WHAT IS BEING ASKED: Starting at the first line of the data below, retype every line up to and including the one containing "COL = SC.collection".

COLLECTED MATERIAL:
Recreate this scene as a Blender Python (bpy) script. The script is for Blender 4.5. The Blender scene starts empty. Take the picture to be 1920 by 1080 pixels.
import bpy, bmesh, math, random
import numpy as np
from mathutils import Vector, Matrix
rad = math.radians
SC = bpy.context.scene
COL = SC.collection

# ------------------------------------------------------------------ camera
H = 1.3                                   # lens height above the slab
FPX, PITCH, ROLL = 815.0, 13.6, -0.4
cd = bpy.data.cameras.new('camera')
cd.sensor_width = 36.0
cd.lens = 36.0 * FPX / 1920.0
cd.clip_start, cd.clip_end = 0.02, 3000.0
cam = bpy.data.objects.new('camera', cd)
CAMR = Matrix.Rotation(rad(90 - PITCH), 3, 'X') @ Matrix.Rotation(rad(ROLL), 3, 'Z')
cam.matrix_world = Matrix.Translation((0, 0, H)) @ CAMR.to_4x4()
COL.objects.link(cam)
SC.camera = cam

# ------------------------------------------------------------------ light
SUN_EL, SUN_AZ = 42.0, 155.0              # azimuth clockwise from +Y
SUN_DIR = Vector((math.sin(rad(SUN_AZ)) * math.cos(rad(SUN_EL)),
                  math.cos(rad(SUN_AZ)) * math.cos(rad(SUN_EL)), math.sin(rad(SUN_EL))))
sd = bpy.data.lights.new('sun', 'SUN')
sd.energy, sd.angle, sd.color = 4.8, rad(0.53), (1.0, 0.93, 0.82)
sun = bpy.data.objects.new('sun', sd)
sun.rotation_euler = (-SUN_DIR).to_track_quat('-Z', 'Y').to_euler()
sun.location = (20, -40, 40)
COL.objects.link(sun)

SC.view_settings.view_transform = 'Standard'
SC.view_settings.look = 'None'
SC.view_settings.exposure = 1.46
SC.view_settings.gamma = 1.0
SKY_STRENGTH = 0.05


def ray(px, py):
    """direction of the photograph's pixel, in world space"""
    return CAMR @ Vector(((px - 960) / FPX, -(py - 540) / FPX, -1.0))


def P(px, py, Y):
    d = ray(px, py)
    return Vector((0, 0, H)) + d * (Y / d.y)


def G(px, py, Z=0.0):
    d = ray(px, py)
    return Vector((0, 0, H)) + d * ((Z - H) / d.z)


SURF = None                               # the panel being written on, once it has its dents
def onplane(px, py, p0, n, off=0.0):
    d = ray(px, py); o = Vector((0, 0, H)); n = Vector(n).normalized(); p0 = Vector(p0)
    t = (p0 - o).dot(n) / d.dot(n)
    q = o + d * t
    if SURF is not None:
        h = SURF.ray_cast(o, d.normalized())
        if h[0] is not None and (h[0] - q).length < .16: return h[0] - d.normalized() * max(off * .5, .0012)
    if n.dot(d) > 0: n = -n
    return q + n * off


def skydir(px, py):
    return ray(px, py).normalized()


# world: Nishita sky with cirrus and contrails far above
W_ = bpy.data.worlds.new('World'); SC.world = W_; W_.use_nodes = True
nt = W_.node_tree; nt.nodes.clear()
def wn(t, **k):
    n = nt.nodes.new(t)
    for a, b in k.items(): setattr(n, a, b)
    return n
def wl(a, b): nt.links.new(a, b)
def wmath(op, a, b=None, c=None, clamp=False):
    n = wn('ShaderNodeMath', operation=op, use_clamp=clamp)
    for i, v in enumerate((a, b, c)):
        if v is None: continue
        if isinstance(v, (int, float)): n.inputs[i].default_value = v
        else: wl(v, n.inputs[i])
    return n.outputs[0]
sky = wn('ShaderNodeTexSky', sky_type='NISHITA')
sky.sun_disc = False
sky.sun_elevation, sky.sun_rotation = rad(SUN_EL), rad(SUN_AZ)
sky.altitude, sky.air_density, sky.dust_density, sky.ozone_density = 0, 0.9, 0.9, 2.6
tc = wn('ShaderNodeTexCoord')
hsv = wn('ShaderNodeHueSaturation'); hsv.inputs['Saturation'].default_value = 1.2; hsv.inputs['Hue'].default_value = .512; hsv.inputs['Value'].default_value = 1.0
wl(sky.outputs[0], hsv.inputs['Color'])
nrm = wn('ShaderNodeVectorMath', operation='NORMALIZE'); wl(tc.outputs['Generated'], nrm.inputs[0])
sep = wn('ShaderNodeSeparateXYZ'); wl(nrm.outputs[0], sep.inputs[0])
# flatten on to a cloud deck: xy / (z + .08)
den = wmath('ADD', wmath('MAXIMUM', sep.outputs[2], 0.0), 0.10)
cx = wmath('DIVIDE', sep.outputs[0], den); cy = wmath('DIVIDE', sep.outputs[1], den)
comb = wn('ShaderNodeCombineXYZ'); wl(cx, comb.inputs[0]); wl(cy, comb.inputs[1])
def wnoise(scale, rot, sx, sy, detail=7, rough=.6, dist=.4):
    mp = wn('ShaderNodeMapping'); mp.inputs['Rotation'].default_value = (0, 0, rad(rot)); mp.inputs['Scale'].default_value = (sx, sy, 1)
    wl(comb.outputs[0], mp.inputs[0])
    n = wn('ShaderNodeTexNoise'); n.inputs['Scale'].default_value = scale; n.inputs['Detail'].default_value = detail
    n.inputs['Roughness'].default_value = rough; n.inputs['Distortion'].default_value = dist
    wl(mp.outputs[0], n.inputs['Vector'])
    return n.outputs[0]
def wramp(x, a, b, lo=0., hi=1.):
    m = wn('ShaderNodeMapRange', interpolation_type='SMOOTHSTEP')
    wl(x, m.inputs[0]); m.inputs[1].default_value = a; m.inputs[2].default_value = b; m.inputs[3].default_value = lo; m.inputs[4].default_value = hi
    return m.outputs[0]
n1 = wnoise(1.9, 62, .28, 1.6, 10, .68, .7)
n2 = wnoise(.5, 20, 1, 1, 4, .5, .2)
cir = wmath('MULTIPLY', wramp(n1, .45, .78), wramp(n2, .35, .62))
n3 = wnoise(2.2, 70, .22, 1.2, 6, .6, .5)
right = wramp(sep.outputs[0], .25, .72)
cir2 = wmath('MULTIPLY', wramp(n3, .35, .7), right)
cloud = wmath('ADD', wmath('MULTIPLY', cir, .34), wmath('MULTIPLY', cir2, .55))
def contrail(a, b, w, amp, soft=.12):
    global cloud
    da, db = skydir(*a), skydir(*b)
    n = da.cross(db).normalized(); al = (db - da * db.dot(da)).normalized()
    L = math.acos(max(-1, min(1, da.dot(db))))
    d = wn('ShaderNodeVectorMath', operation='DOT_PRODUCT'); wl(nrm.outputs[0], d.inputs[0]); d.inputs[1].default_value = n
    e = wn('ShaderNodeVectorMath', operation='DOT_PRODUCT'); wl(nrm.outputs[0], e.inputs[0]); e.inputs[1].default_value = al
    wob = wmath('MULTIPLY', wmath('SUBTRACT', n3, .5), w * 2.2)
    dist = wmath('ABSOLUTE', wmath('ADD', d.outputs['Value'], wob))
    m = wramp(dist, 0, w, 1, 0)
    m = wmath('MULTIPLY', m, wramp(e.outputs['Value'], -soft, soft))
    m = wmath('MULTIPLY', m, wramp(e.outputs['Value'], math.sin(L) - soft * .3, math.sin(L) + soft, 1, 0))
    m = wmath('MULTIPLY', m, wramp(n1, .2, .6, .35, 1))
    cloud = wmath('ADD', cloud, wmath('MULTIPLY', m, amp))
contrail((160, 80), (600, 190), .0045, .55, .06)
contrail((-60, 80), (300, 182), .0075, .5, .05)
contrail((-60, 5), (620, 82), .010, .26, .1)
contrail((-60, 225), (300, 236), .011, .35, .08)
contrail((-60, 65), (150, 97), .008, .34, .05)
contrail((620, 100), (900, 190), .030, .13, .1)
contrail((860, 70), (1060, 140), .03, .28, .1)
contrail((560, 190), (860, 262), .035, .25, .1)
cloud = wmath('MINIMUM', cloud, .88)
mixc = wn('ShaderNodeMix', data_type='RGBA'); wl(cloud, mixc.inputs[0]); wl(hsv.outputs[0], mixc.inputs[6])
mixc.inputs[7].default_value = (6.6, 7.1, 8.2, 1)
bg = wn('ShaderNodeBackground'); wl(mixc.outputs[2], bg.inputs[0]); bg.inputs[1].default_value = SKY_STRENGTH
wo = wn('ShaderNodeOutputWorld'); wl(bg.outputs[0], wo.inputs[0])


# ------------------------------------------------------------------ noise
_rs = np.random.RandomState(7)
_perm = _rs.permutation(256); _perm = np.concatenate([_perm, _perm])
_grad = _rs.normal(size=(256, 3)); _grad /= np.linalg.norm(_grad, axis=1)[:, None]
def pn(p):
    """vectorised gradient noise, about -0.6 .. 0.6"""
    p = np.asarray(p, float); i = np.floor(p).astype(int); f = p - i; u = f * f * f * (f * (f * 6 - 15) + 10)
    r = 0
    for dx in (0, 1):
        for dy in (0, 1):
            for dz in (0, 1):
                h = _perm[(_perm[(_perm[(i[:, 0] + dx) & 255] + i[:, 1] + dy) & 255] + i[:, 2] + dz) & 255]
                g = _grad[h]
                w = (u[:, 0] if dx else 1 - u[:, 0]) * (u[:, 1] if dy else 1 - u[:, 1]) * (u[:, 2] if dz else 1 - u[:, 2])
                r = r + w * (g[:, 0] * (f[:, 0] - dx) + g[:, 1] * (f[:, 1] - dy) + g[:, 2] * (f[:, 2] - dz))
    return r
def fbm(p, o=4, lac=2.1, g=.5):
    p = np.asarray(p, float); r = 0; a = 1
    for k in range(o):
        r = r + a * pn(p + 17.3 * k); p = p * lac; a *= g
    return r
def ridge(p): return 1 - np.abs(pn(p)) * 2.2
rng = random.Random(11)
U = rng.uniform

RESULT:
Recreate this scene as a Blender Python (bpy) script. The script is for Blender 4.5. The Blender scene starts empty. Take the picture to be 1920 by 1080 pixels.
import bpy, bmesh, math, random
import numpy as np
from mathutils import Vector, Matrix
rad = math.radians
SC = bpy.context.scene
COL = SC.collection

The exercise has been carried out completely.